Man wußte bei uns zur Zeit des Nibelungenliedes, zur Zeit Walthers und Wolframs und Friedrichs des Zweiten, dem Hakon in Bergen Islandfalken schickte, wenig sonst von Island.

Nur im Nibelungenlied ersteht eine „Islandkönigin“ Brünhild, die stolze, fremde Frau des Nordens, – und wird vergewaltigt und gezähmt. Wir aber pflegen mit dem allein des „Weges kundigen“ Sigfrid des Nibelungenepos hinaufzufahren in ihr Land, um sie als Gunthers Braut hereinzuholen in die mittelalterliche Welt des Südens, und wissen nicht zu sagen, wie sie da oben Heimatrecht gewann und warum Sigfrid sie von dort her kennt.

Ein „Mysterium“, sagt man (s. o.).

Die „uralte Isafold“, die „fjällkona“, das „Felsenweib“, wie Island im Nationallied heißt, thront mit leuchtenden Gletscherbergen über rätselhaft dunkler Flut; „wie ein Schwan auf der Woge“, sagt der Dichter der Völsungasaga von der Brünhild, zu der die Werber kommen, (ein bisher „unverständlicher“ Vergleich, Thule, 21,100).

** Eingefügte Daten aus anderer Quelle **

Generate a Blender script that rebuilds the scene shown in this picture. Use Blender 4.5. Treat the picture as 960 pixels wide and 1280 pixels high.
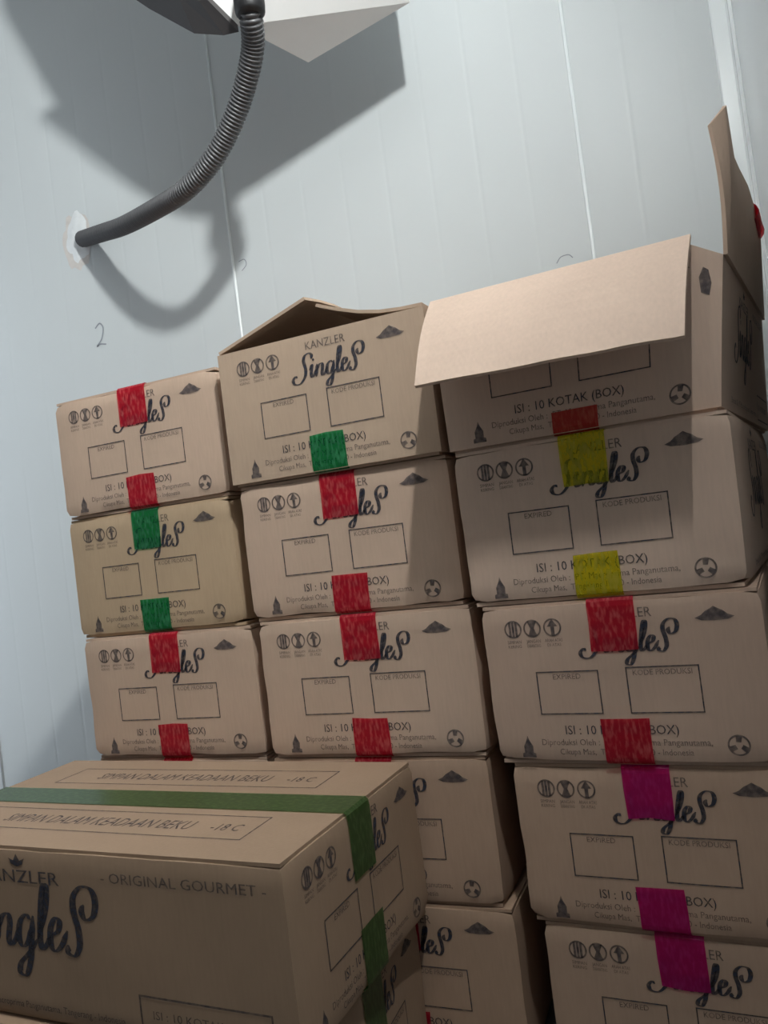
import bpy, bmesh, math, random
from mathutils import Vector, Matrix, Euler, noise

# ------------------------------------------------------------------ camera, world, light, exposure
scene = bpy.context.scene
col = scene.collection
for o in list(bpy.data.objects):
    bpy.data.objects.remove(o)

CAM = Vector((0.68, -1.0232, -0.2948))
YAW, PITCH, ROLL, FPX = 0.3847, 0.0267, -0.1264, 1010.0
fw = Vector((-math.sin(YAW) * math.cos(PITCH), math.cos(YAW) * math.cos(PITCH), math.sin(PITCH)))
rt = Vector((math.cos(YAW), math.sin(YAW), 0))
up = rt.cross(fw)
r2 = math.cos(ROLL) * rt + math.sin(ROLL) * up
u2 = -math.sin(ROLL) * rt + math.cos(ROLL) * up
cd = bpy.data.cameras.new('camera')
cam = bpy.data.objects.new('camera', cd)
col.objects.link(cam)
M = Matrix.Identity(4)
for i in range(3):
    M[i][0] = r2[i]; M[i][1] = u2[i]; M[i][2] = -fw[i]; M[i][3] = CAM[i]
cam.matrix_world = M
cd.sensor_fit = 'HORIZONTAL'; cd.sensor_width = 36.0
cd.lens = 36.0 * FPX / 960.0
cd.clip_start = 0.01
scene.camera = cam

world = bpy.data.worlds.new('world'); scene.world = world
world.use_nodes = True
world.node_tree.nodes['Background'].inputs[0].default_value = (0.6, 0.65, 0.7, 1)
world.node_tree.nodes['Background'].inputs[1].default_value = 0.02

LAMP_STRENGTH = 470.0
DOOR = (-0.35, 0.55, 0.95)            # unseen doorway added to the left wall for its light: y from, y to, head height
DOOR_FILL = 3.7
LAMP_POS = (0.83, -0.69, 1.01)        # on the right wall
vs = scene.view_settings
vs.view_transform = 'Standard'; vs.look = 'None'; vs.gamma = 1.0; vs.use_curve_mapping = False
vs.exposure = 1.54

# bluish fill added at an unseen doorway, brightens the back wall's left
ld = bpy.data.lights.new('doorway_fill', 'AREA'); ld.shape = 'RECTANGLE'
ld.size = DOOR[2]+1.0; ld.size_y = DOOR[1]-DOOR[0]; ld.energy = DOOR_FILL; ld.color = (0.80, 0.90, 1.0)
lo = bpy.data.objects.new('doorway_fill', ld); col.objects.link(lo)
lo.location = (-1.95, (DOOR[0]+DOOR[1])/2, (DOOR[2]-1.0)/2); lo.rotation_euler = (0, -math.pi/2, 0)

# ------------------------------------------------------------------ materials
MAT = {}
def new_mat(name):
    m = bpy.data.materials.new(name); m.use_nodes = True
    nt = m.node_tree
    return m, nt, nt.nodes['Principled BSDF']
def N(nt, t, **kw):
    n = nt.nodes.new(t)
    for k, v in kw.items(): setattr(n, k, v)
    return n
def plain(name, rgb, rough=0.5, metallic=0.0, noise_amt=0.0, noise_scale=20, bump=0.0, spec=0.5):
    m, nt, b = new_mat(name)
    b.inputs['Roughness'].default_value = rough
    b.inputs['Metallic'].default_value = metallic
    b.inputs['Specular IOR Level'].default_value = spec
    b.inputs['Base Color'].default_value = (*rgb, 1)
    if noise_amt or bump:
        tc = N(nt, 'ShaderNodeTexCoord'); nz = N(nt, 'ShaderNodeTexNoise')
        nz.inputs['Scale'].default_value = noise_scale; nz.inputs['Detail'].default_value = 4
        nt.links.new(tc.outputs['Object'], nz.inputs['Vector'])
        if noise_amt:
            mr = N(nt, 'ShaderNodeMapRange')
            mr.inputs[3].default_value = 1 - noise_amt; mr.inputs[4].default_value = 1 + noise_amt
            mx = N(nt, 'ShaderNodeVectorMath', operation='SCALE')
            mx.inputs[0].default_value = rgb
            nt.links.new(nz.outputs['Fac'], mr.inputs[0]); nt.links.new(mr.outputs[0], mx.inputs['Scale'])
            nt.links.new(mx.outputs[0], b.inputs['Base Color'])
        if bump:
            bp = N(nt, 'ShaderNodeBump'); bp.inputs['Strength'].default_value = bump; bp.inputs['Distance'].default_value = 0.002
            nt.links.new(nz.outputs['Fac'], bp.inputs['Height']); nt.links.new(bp.outputs[0], b.inputs['Normal'])
    MAT[name] = m
    return m

def cardboard():
    m, nt, b = new_mat('cardboard')
    b.inputs['Roughness'].default_value = 0.78
    b.inputs['Specular IOR Level'].default_value = 0.25
    oi = N(nt, 'ShaderNodeObjectInfo'); tc = N(nt, 'ShaderNodeTexCoord')
    n1 = N(nt, 'ShaderNodeTexNoise'); n1.inputs['Scale'].default_value = 7; n1.inputs['Detail'].default_value = 5
    n2 = N(nt, 'ShaderNodeTexNoise'); n2.inputs['Scale'].default_value = 1; n2.inputs['Detail'].default_value = 3
    mp = N(nt, 'ShaderNodeMapping'); mp.inputs['Scale'].default_value = (260, 260, 30)
    nt.links.new(tc.outputs['Object'], n1.inputs['Vector'])
    nt.links.new(tc.outputs['Object'], mp.inputs['Vector']); nt.links.new(mp.outputs[0], n2.inputs['Vector'])
    a = N(nt, 'ShaderNodeMapRange'); a.inputs[3].default_value = 0.86; a.inputs[4].default_value = 1.14
    c = N(nt, 'ShaderNodeMapRange'); c.inputs[3].default_value = 0.92; c.inputs[4].default_value = 1.08
    nt.links.new(n1.outputs['Fac'], a.inputs[0]); nt.links.new(n2.outputs['Fac'], c.inputs[0])
    mu = N(nt, 'ShaderNodeMath', operation='MULTIPLY')
    nt.links.new(a.outputs[0], mu.inputs[0]); nt.links.new(c.outputs[0], mu.inputs[1])
    sc = N(nt, 'ShaderNodeVectorMath', operation='SCALE')
    nt.links.new(oi.outputs['Color'], sc.inputs[0]); nt.links.new(mu.outputs[0], sc.inputs['Scale'])
    nt.links.new(sc.outputs[0], b.inputs['Base Color'])
    # faint vertical flutes
    sx = N(nt, 'ShaderNodeSeparateXYZ'); nt.links.new(tc.outputs['Object'], sx.inputs[0])
    ad = N(nt, 'ShaderNodeMath', operation='ADD'); nt.links.new(sx.outputs[0], ad.inputs[0]); nt.links.new(sx.outputs[1], ad.inputs[1])
    ml = N(nt, 'ShaderNodeMath', operation='MULTIPLY'); ml.inputs[1].default_value = 2 * math.pi / 0.0075
    sn = N(nt, 'ShaderNodeMath', operation='SINE')
    nt.links.new(ad.outputs[0], ml.inputs[0]); nt.links.new(ml.outputs[0], sn.inputs[0])
    ad2 = N(nt, 'ShaderNodeMath', operation='MULTIPLY_ADD'); ad2.inputs[1].default_value = 2.5
    nt.links.new(n1.outputs['Fac'], ad2.inputs[0]); 
    m3 = N(nt, 'ShaderNodeMath', operation='MULTIPLY'); m3.inputs[1].default_value = 0.02
    nt.links.new(sn.outputs[0], m3.inputs[0]); nt.links.new(m3.outputs[0], ad2.inputs[2])
    bp = N(nt, 'ShaderNodeBump'); bp.inputs['Strength'].default_value = 0.25; bp.inputs['Distance'].default_value = 0.003
    nt.links.new(ad2.outputs[0], bp.inputs['Height']); nt.links.new(bp.outputs[0], b.inputs['Normal'])
    MAT['cardboard'] = m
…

So erscheint uns Island nach seinem Wesen und Schicksal wie die Brünhild selbst, die nach einer Eddastelle „erfüllt von Eis und Gletscher“ in den Abend schaut (Sg. 8). Wer vom hohen Meere aus zum ersten Mal die breiten Islandgletscher über dunklem Grunde sieht, wie es die heidnischen Landnehmer einst sahen, der mag jenes Wort vom „Schwan auf der Woge“ auf Island beziehen. Was aber geschah ihr und Island, als nach Durchreiten der Waberlohe Sigurd in Gunnars fremder Gestalt fordernd und werbend vor sie tritt? „Sie antwortete“, heißt es, „aus ernstem Sinnen von ihrem Hochsitz aus, wie ein Schwan von der Woge, und hatte ein Schwert in Händen und einen Helm auf dem Haupt, und war in der Brünne. „Gunnar“, sagte sie, „sprich solche Werbung nicht zu mir, außer wenn du jedem Manne überlegen bist.“

Vielleicht hat der sonst recht schwache Dichter der Völsungensaga hier ein verlorenes Liedstück bewahrt, und dachte als er die stolze und manchem „Werber“ den Tod bringende Frau einem lichten Schwan auf dunkler Flut verglich, an die „Fjällkona“ Island selbst, die das Brünhildenschicksal erlebte zugleich mit dem Götterende.

Jedenfalls hat uns dieses Island allein die Brünhildgestalt wirklich bewahrt, die niemals aus dem verzerrten Bilde des Nibelungenliedes erkannt werden kann.

Und wenn die Verzerrung ihres Bildes ihre eigentliche Ursache im großen Glaubenswechsel von Süden gesehen – hat,so hat die Bewahrung und Verherrlichung ihrer Gestalt wohl ihren Grund in dem von, Norden, vom Heidentum aus gesehenen Glaubenswechsel, wie man ihn nur von Island aus sehen kann.